start RECORDS FOR THIS EXERCISE

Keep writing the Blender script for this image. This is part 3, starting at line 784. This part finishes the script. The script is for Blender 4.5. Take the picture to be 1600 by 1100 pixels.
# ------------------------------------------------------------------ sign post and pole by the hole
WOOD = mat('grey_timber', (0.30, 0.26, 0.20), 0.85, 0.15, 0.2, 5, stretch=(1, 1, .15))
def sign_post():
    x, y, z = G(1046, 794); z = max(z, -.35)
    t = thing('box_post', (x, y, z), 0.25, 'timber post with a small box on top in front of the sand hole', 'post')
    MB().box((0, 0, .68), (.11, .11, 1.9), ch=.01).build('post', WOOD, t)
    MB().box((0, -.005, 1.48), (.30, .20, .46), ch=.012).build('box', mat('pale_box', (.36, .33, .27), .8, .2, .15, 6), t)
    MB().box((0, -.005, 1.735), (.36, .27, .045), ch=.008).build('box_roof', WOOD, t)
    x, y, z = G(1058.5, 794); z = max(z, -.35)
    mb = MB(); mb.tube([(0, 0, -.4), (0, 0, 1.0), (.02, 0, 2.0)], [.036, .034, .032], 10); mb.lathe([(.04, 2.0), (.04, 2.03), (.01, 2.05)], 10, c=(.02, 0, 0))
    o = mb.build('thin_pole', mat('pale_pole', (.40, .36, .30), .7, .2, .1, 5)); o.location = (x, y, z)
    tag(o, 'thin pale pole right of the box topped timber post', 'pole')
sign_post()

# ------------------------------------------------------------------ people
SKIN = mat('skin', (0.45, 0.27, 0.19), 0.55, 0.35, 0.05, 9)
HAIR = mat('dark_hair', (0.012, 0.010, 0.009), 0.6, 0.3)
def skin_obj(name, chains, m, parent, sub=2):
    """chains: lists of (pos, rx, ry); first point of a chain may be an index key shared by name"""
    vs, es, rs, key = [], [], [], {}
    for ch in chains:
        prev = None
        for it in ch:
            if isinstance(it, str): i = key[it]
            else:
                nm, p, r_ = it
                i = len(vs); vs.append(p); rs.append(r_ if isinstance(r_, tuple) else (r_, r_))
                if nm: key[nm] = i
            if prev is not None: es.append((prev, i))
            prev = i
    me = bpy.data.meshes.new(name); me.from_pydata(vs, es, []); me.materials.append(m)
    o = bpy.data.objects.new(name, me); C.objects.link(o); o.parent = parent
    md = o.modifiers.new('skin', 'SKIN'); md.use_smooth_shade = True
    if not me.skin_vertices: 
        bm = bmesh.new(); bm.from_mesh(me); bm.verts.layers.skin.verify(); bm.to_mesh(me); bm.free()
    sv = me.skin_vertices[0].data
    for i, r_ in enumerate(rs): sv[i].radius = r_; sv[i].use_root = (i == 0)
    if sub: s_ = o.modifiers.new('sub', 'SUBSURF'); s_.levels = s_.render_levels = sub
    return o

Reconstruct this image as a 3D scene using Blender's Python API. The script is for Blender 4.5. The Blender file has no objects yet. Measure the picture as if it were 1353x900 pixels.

end RECORDS FOR THIS EXERCISE

(WRITTEN PROBLEM)
Write the material out again in its entirety, exactly as shown.

(THE REPLY)
Keep writing the Blender script for this image. This is part 3, starting at line 784. This part finishes the script. The script is for Blender 4.5. Take the picture to be 1600 by 1100 pixels.
# ------------------------------------------------------------------ sign post and pole by the hole
WOOD = mat('grey_timber', (0.30, 0.26, 0.20), 0.85, 0.15, 0.2, 5, stretch=(1, 1, .15))
def sign_post():
    x, y, z = G(1046, 794); z = max(z, -.35)
    t = thing('box_post', (x, y, z), 0.25, 'timber post with a small box on top in front of the sand hole', 'post')
    MB().box((0, 0, .68), (.11, .11, 1.9), ch=.01).build('post', WOOD, t)
    MB().box((0, -.005, 1.48), (.30, .20, .46), ch=.012).build('box', mat('pale_box', (.36, .33, .27), .8, .2, .15, 6), t)
    MB().box((0, -.005, 1.735), (.36, .27, .045), ch=.008).build('box_roof', WOOD, t)
    x, y, z = G(1058.5, 794); z = max(z, -.35)
    mb = MB(); mb.tube([(0, 0, -.4), (0, 0, 1.0), (.02, 0, 2.0)], [.036, .034, .032], 10); mb.lathe([(.04, 2.0), (.04, 2.03), (.01, 2.05)], 10, c=(.02, 0, 0))
    o = mb.build('thin_pole', mat('pale_pole', (.40, .36, .30), .7, .2, .1, 5)); o.location = (x, y, z)
    tag(o, 'thin pale pole right of the box topped timber post', 'pole')
sign_post()

# ------------------------------------------------------------------ people
SKIN = mat('skin', (0.45, 0.27, 0.19), 0.55, 0.35, 0.05, 9)
HAIR = mat('dark_hair', (0.012, 0.010, 0.009), 0.6, 0.3)
def skin_obj(name, chains, m, parent, sub=2):
    """chains: lists of (pos, rx, ry); first point of a chain may be an index key shared by name"""
    vs, es, rs, key = [], [], [], {}
    for ch in chains:
        prev = None
        for it in ch:
            if isinstance(it, str): i = key[it]
            else:
                nm, p, r_ = it
                i = len(vs); vs.append(p); rs.append(r_ if isinstance(r_, tuple) else (r_, r_))
                if nm: key[nm] = i
            if prev is not None: es.append((prev, i))
            prev = i
    me = bpy.data.meshes.new(name); me.from_pydata(vs, es, []); me.materials.append(m)
    o = bpy.data.objects.new(name, me); C.objects.link(o); o.parent = parent
    md = o.modifiers.new('skin', 'SKIN'); md.use_smooth_shade = True
    if not me.skin_vertices: 
        bm = bmesh.new(); bm.from_mesh(me); bm.verts.layers.skin.verify(); bm.to_mesh(me); bm.free()
    sv = me.skin_vertices[0].data
    for i, r_ in enumerate(rs): sv[i].radius = r_; sv[i].use_root = (i == 0)
    if sub: s_ = o.modifiers.new('sub', 'SUBSURF'); s_.levels = s_.render_levels = sub
    return o

Reconstruct this image as a 3D scene using Blender's Python API. The script is for Blender 4.5. The Blender file has no objects yet. Measure the picture as if it were 1353x900 pixels.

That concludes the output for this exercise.